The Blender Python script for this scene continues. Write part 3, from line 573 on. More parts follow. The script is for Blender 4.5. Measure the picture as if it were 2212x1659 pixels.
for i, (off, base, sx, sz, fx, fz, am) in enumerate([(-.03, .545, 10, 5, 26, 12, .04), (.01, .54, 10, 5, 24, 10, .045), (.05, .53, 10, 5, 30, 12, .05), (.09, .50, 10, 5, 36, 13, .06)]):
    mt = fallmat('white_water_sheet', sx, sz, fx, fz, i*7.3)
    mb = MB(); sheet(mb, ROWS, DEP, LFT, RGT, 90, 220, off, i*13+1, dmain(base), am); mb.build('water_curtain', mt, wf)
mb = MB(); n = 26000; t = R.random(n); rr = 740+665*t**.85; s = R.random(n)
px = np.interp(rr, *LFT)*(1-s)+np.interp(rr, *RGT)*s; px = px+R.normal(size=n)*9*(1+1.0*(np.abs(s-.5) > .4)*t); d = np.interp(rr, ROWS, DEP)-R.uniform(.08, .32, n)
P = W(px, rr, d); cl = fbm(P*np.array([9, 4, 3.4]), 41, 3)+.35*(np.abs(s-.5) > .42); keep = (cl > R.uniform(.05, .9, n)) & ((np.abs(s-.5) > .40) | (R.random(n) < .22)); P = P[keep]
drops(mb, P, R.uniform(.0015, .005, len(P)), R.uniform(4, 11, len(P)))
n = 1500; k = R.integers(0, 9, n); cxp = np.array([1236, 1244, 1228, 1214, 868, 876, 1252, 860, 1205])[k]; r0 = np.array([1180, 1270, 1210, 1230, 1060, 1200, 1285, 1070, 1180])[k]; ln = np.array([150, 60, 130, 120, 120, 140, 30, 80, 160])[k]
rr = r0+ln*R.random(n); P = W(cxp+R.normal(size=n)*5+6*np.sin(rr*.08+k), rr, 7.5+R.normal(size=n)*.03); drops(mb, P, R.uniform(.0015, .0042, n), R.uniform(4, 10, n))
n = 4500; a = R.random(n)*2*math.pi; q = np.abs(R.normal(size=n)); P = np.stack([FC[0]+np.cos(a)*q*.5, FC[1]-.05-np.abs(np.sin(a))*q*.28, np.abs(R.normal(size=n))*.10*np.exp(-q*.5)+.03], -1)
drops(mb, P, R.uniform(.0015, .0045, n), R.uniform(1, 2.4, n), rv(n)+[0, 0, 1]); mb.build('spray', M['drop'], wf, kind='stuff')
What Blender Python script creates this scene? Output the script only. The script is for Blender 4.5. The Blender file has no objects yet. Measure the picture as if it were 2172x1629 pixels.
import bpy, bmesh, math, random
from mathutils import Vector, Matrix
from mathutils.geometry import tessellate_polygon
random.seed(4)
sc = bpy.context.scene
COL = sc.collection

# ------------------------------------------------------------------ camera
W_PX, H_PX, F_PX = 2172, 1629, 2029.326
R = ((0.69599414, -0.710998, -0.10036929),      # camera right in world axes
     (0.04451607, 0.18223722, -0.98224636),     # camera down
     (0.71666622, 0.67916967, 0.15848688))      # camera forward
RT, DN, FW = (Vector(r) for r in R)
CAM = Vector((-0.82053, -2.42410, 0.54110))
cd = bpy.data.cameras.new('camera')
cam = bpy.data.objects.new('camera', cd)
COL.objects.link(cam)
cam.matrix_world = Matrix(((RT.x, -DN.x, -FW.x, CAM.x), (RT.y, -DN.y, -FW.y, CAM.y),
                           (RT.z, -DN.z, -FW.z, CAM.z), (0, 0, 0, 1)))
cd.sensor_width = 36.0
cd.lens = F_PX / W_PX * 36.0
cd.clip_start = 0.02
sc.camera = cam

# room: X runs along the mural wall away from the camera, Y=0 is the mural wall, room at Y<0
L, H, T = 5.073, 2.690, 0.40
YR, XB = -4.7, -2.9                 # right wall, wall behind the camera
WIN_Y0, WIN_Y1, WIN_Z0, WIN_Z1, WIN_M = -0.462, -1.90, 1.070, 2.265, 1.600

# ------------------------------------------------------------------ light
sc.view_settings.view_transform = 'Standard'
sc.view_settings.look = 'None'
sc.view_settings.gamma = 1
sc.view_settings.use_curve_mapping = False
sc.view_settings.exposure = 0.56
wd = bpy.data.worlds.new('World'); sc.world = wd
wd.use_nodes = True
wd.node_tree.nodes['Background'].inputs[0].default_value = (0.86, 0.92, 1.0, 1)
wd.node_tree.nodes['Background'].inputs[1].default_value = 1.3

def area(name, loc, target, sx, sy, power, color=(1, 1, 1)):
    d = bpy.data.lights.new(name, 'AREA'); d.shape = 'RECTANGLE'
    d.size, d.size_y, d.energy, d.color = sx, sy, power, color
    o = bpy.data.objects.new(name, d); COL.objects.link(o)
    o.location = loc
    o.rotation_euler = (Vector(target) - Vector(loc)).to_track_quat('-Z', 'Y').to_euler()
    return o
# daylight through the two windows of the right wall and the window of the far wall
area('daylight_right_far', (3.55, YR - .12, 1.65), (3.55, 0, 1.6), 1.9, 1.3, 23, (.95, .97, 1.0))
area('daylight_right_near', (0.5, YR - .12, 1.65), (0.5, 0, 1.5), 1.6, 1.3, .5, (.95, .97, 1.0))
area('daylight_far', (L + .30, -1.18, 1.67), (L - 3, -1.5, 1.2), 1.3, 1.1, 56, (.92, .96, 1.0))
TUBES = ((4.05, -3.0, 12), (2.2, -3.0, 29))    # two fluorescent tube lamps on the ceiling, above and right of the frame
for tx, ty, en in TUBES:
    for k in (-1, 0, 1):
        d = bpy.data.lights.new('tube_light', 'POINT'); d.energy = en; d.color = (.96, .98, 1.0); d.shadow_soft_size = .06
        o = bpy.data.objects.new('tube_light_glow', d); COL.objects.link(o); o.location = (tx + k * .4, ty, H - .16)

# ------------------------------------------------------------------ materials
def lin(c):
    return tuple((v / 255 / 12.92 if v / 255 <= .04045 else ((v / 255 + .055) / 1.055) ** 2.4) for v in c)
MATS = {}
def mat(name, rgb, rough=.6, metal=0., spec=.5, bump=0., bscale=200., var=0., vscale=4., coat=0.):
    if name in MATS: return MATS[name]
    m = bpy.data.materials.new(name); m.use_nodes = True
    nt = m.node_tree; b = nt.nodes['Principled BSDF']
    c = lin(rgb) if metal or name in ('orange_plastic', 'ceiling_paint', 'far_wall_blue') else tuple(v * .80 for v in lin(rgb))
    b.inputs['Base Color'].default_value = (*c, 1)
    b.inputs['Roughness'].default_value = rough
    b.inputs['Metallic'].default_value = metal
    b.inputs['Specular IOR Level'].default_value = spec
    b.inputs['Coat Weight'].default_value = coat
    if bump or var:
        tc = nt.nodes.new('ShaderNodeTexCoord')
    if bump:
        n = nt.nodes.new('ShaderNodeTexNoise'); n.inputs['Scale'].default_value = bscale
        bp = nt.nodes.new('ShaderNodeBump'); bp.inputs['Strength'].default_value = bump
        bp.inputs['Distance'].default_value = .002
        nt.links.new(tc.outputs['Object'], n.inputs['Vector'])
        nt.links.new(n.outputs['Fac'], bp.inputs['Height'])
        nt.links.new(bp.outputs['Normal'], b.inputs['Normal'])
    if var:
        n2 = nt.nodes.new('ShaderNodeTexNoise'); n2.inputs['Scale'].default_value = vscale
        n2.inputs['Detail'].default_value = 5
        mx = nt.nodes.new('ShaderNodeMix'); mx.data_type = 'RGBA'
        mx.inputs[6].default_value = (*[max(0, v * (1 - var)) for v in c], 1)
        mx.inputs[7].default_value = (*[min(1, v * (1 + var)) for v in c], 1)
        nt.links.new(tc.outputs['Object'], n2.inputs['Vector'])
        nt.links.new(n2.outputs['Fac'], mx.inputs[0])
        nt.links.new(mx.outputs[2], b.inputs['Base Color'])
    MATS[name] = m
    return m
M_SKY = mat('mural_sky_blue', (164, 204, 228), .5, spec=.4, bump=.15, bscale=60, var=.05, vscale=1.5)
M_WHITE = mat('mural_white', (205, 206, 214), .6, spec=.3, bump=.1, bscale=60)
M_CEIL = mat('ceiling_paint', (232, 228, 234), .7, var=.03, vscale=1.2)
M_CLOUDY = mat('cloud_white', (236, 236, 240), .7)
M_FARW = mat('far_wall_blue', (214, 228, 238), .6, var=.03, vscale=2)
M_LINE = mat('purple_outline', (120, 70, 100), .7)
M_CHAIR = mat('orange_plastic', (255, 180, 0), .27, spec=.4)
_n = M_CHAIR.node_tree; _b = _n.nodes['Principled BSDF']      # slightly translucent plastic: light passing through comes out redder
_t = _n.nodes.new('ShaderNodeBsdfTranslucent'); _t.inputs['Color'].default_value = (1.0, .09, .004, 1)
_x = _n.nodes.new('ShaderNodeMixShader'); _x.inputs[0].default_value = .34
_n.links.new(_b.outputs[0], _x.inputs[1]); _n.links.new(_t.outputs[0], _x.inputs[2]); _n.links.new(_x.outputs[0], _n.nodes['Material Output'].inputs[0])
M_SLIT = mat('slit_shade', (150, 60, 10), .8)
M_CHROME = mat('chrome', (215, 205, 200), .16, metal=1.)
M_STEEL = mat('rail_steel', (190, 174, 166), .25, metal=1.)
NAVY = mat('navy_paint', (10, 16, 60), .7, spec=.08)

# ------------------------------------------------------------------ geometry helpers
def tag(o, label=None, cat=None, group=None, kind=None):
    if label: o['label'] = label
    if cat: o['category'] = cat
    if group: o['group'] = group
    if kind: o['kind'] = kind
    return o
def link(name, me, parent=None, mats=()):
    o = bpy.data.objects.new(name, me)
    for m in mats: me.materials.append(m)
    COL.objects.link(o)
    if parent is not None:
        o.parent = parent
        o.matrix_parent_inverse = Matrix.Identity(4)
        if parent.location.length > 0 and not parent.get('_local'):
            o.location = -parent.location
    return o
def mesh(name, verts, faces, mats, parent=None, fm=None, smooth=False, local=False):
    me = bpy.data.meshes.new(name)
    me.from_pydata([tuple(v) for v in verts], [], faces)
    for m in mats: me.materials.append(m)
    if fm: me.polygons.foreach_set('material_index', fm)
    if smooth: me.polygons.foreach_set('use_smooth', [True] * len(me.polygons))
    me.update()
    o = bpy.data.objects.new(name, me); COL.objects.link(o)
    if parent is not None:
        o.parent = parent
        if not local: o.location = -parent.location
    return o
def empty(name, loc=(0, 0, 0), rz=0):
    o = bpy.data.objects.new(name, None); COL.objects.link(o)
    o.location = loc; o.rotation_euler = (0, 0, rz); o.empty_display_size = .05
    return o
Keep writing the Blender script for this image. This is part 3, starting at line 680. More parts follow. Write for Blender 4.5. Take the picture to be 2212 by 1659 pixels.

* [To do]: Report the number of lines of the listing above that hold the string "part", with no other text.

* [Solved problem]: 2